### Source material
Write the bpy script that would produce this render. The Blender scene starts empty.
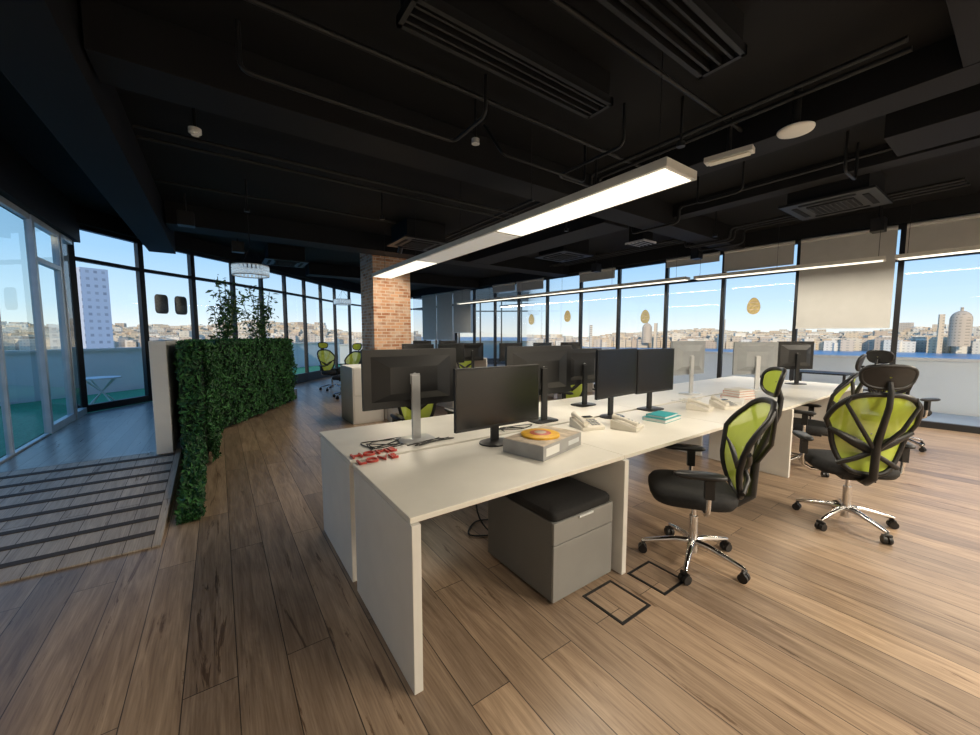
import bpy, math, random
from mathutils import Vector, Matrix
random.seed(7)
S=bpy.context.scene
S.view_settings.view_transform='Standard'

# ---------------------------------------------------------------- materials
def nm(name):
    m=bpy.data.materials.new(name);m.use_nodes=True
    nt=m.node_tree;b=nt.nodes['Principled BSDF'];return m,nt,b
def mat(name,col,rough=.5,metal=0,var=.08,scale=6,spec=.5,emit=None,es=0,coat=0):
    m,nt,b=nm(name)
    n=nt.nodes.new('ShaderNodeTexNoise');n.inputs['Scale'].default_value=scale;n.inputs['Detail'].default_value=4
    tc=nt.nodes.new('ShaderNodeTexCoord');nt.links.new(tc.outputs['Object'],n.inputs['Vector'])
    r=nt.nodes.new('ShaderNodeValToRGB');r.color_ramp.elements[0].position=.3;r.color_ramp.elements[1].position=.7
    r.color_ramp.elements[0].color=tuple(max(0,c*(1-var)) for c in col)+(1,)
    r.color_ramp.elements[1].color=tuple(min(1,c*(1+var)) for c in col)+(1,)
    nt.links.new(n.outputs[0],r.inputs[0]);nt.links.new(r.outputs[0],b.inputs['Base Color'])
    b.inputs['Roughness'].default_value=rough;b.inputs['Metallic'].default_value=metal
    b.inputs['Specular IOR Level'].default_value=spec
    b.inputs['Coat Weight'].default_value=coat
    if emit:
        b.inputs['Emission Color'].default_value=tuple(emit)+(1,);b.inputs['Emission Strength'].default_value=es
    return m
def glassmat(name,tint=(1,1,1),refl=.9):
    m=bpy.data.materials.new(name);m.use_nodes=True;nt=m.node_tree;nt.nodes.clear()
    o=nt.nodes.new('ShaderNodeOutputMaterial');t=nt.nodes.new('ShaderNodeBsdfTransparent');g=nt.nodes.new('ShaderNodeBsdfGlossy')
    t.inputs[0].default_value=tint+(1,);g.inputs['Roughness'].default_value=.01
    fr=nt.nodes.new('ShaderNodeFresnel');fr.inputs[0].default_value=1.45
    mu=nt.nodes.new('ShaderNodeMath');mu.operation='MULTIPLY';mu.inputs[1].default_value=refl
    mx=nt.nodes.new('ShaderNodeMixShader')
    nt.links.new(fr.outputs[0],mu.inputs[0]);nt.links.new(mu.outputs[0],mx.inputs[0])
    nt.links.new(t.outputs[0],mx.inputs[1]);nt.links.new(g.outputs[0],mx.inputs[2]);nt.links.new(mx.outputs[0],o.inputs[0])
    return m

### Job
Write out again, exactly, the lines from the start of the listing up to the line containing "S.view_settings.view_transform='Standard'", with both ends and without pictures.

### Final answer
Write the bpy script that would produce this render. The Blender scene starts empty.
import bpy, math, random
from mathutils import Vector, Matrix
random.seed(7)
S=bpy.context.scene
S.view_settings.view_transform='Standard'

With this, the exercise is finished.